begin Source data
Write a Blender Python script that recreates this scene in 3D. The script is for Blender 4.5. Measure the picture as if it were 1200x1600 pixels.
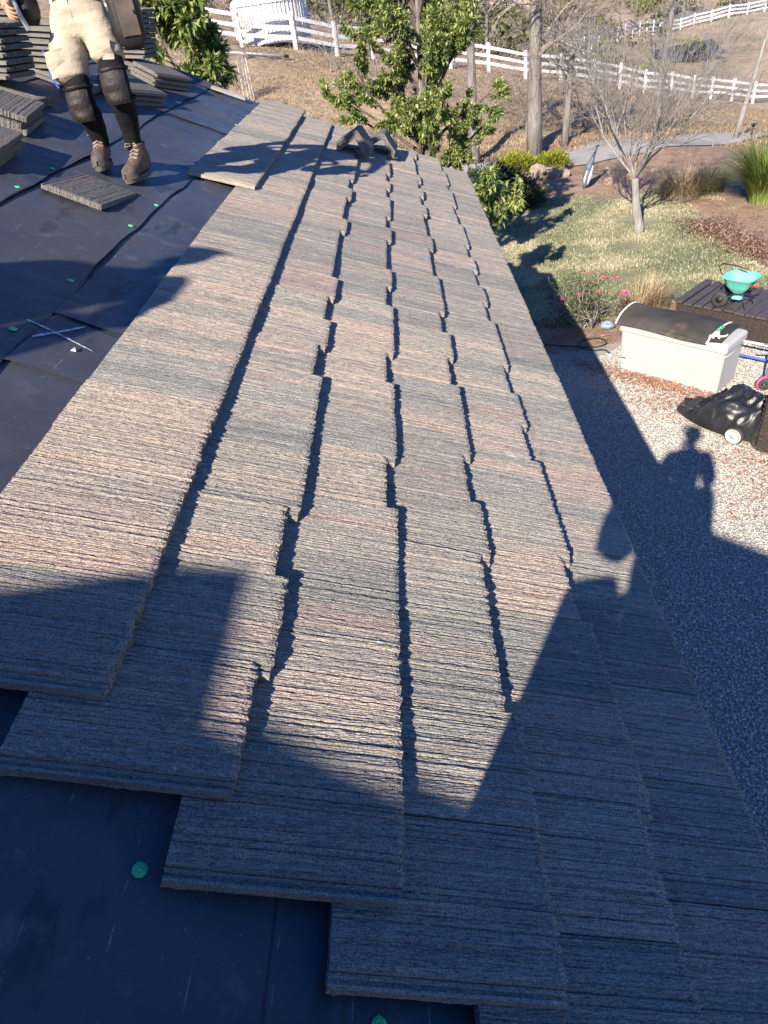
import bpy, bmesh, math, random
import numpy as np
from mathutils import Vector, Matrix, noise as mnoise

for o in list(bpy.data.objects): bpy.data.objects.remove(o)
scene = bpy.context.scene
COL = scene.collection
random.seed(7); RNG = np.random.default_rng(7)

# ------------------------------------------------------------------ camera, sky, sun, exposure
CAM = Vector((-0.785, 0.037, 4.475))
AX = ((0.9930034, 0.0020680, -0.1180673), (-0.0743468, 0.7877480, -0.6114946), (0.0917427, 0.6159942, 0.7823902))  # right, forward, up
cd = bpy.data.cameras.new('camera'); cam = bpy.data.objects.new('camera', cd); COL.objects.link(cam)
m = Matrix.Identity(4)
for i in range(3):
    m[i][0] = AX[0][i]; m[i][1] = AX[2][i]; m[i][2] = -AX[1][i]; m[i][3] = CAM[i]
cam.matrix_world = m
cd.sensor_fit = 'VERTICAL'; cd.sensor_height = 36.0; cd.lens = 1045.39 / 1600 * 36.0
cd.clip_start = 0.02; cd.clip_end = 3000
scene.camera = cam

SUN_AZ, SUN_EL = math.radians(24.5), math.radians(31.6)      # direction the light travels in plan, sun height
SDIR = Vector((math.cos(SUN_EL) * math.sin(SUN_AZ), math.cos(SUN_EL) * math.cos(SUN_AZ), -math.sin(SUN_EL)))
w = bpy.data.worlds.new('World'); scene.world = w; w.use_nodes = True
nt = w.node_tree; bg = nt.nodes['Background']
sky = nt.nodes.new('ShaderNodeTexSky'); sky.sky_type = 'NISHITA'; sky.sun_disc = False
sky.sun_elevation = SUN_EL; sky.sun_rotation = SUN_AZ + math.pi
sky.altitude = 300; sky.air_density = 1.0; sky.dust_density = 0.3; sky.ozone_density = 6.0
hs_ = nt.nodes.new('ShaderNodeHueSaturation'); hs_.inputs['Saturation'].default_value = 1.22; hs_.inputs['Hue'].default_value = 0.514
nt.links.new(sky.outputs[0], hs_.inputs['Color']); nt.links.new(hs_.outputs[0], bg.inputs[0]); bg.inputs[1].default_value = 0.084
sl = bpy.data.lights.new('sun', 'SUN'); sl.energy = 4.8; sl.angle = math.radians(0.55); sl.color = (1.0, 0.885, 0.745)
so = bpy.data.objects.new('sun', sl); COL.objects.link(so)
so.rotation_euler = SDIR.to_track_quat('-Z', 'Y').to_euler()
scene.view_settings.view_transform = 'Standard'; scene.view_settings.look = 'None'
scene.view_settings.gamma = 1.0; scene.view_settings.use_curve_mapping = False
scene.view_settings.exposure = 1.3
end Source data
Your goal. State the count of lines that contain the string "scene". Nothing else is needed.

The response. 8